** START GIVEN INFORMATION **
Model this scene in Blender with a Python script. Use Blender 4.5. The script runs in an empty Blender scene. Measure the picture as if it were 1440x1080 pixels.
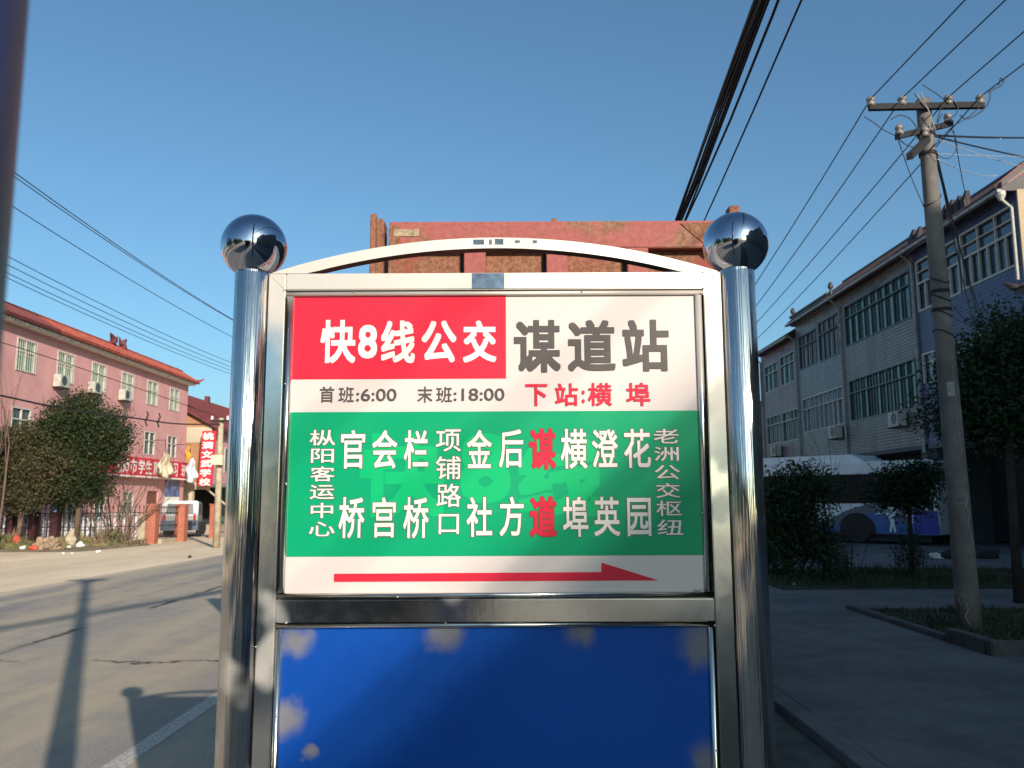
import bpy, bmesh, math, random
from mathutils import Vector, Matrix, noise
from math import radians, sin, cos, tan, pi, atan2, sqrt
random.seed(7)
S = bpy.context.scene
COL = S.collection

# ------------------------------------------------------------------ camera
PITCH, ROLL, FPX, CAMH = radians(7.86), radians(0.25), 1180.0, 1.5
cd = bpy.data.cameras.new('camera'); cam = bpy.data.objects.new('camera', cd); COL.objects.link(cam)
cam.location = (0, 0, CAMH)
cd.sensor_width = 36; cd.lens = FPX / 1440 * 36
cam.matrix_world = Matrix.Translation((0, 0, CAMH)) @ Matrix.Rotation(radians(90) + PITCH, 4, 'X') @ Matrix.Rotation(-ROLL, 4, 'Z')
cd.clip_start = 0.02; cd.clip_end = 3000
cd.dof.use_dof = True; cd.dof.focus_distance = 2.3; cd.dof.aperture_fstop = 11
S.camera = cam

# ------------------------------------------------------------------ sky, sun, exposure
SUN_AZ = atan2(2.34, -4.79)           # clockwise from +Y
SUN_EL = radians(21.8)
w = bpy.data.worlds.new('World'); S.world = w; w.use_nodes = True
nt = w.node_tree; nt.nodes.clear()
sky = nt.nodes.new('ShaderNodeTexSky'); sky.sky_type = 'NISHITA'; sky.sun_disc = False
sky.sun_elevation = SUN_EL; sky.sun_rotation = SUN_AZ
sky.air_density = 1.0; sky.dust_density = 2.0; sky.ozone_density = 3.2; sky.altitude = 0
tint = nt.nodes.new('ShaderNodeMix'); tint.data_type = 'RGBA'; tint.blend_type = 'MULTIPLY'; tint.inputs[0].default_value = 1; tint.inputs[7].default_value = (0.83, 1.08, 1.08, 1)
bg = nt.nodes.new('ShaderNodeBackground'); bg.inputs[1].default_value = 0.116
out = nt.nodes.new('ShaderNodeOutputWorld')
nt.links.new(sky.outputs[0], tint.inputs[6]); nt.links.new(tint.outputs[2], bg.inputs[0]); nt.links.new(bg.outputs[0], out.inputs[0])
ld = bpy.data.lights.new('sun', 'SUN'); ld.energy = 5.0; ld.angle = radians(0.55); ld.color = (1.0, 0.87, 0.73)
sun = bpy.data.objects.new('sun', ld); COL.objects.link(sun)
sd = Vector((sin(SUN_AZ) * cos(SUN_EL), cos(SUN_AZ) * cos(SUN_EL), sin(SUN_EL)))
sun.rotation_euler = sd.to_track_quat('Z', 'Y').to_euler(); sun.location = sd * 60
S.view_settings.view_transform = 'Standard'; S.view_settings.look = 'None'
S.view_settings.gamma = 1; S.view_settings.use_curve_mapping = False
S.view_settings.exposure = 0.30
S.render.engine = 'CYCLES'
S.cycles.max_bounces = 6; S.cycles.glossy_bounces = 4; S.cycles.diffuse_bounces = 3

# ------------------------------------------------------------------ measuring helpers (photo pixel -> point on a known plane)
def _ray(px, py):
    x = (px - 720) / FPX; y = -(py - 540) / FPX
    x, y = x * cos(ROLL) + y * sin(ROLL), -x * sin(ROLL) + y * cos(ROLL)
    return Vector((x, cos(PITCH) - y * sin(PITCH), sin(PITCH) + y * cos(PITCH)))
def onY(px, py, Y): a = _ray(px, py); return Vector((0, 0, CAMH)) + a * (Y / a.y)
def onX(px, py, X): a = _ray(px, py); return Vector((0, 0, CAMH)) + a * (X / a.x)
def onZ(px, py, Z=0): a = _ray(px, py); return Vector((0, 0, CAMH)) + a * ((Z - CAMH) / a.z)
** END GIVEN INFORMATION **
### SET TASK
Without including any pictures, print all of the material exactly as given.

### REPLY
Model this scene in Blender with a Python script. Use Blender 4.5. The script runs in an empty Blender scene. Measure the picture as if it were 1440x1080 pixels.
import bpy, bmesh, math, random
from mathutils import Vector, Matrix, noise
from math import radians, sin, cos, tan, pi, atan2, sqrt
random.seed(7)
S = bpy.context.scene
COL = S.collection

# ------------------------------------------------------------------ camera
PITCH, ROLL, FPX, CAMH = radians(7.86), radians(0.25), 1180.0, 1.5
cd = bpy.data.cameras.new('camera'); cam = bpy.data.objects.new('camera', cd); COL.objects.link(cam)
cam.location = (0, 0, CAMH)
cd.sensor_width = 36; cd.lens = FPX / 1440 * 36
cam.matrix_world = Matrix.Translation((0, 0, CAMH)) @ Matrix.Rotation(radians(90) + PITCH, 4, 'X') @ Matrix.Rotation(-ROLL, 4, 'Z')
cd.clip_start = 0.02; cd.clip_end = 3000
cd.dof.use_dof = True; cd.dof.focus_distance = 2.3; cd.dof.aperture_fstop = 11
S.camera = cam

# ------------------------------------------------------------------ sky, sun, exposure
SUN_AZ = atan2(2.34, -4.79)           # clockwise from +Y
SUN_EL = radians(21.8)
w = bpy.data.worlds.new('World'); S.world = w; w.use_nodes = True
nt = w.node_tree; nt.nodes.clear()
sky = nt.nodes.new('ShaderNodeTexSky'); sky.sky_type = 'NISHITA'; sky.sun_disc = False
sky.sun_elevation = SUN_EL; sky.sun_rotation = SUN_AZ
sky.air_density = 1.0; sky.dust_density = 2.0; sky.ozone_density = 3.2; sky.altitude = 0
tint = nt.nodes.new('ShaderNodeMix'); tint.data_type = 'RGBA'; tint.blend_type = 'MULTIPLY'; tint.inputs[0].default_value = 1; tint.inputs[7].default_value = (0.83, 1.08, 1.08, 1)
bg = nt.nodes.new('ShaderNodeBackground'); bg.inputs[1].default_value = 0.116
out = nt.nodes.new('ShaderNodeOutputWorld')
nt.links.new(sky.outputs[0], tint.inputs[6]); nt.links.new(tint.outputs[2], bg.inputs[0]); nt.links.new(bg.outputs[0], out.inputs[0])
ld = bpy.data.lights.new('sun', 'SUN'); ld.energy = 5.0; ld.angle = radians(0.55); ld.color = (1.0, 0.87, 0.73)
sun = bpy.data.objects.new('sun', ld); COL.objects.link(sun)
sd = Vector((sin(SUN_AZ) * cos(SUN_EL), cos(SUN_AZ) * cos(SUN_EL), sin(SUN_EL)))
sun.rotation_euler = sd.to_track_quat('Z', 'Y').to_euler(); sun.location = sd * 60
S.view_settings.view_transform = 'Standard'; S.view_settings.look = 'None'
S.view_settings.gamma = 1; S.view_settings.use_curve_mapping = False
S.view_settings.exposure = 0.30
S.render.engine = 'CYCLES'
S.cycles.max_bounces = 6; S.cycles.glossy_bounces = 4; S.cycles.diffuse_bounces = 3

# ------------------------------------------------------------------ measuring helpers (photo pixel -> point on a known plane)
def _ray(px, py):
    x = (px - 720) / FPX; y = -(py - 540) / FPX
    x, y = x * cos(ROLL) + y * sin(ROLL), -x * sin(ROLL) + y * cos(ROLL)
    return Vector((x, cos(PITCH) - y * sin(PITCH), sin(PITCH) + y * cos(PITCH)))
def onY(px, py, Y): a = _ray(px, py); return Vector((0, 0, CAMH)) + a * (Y / a.y)
def onX(px, py, X): a = _ray(px, py); return Vector((0, 0, CAMH)) + a * (X / a.x)
def onZ(px, py, Z=0): a = _ray(px, py); return Vector((0, 0, CAMH)) + a * ((Z - CAMH) / a.z)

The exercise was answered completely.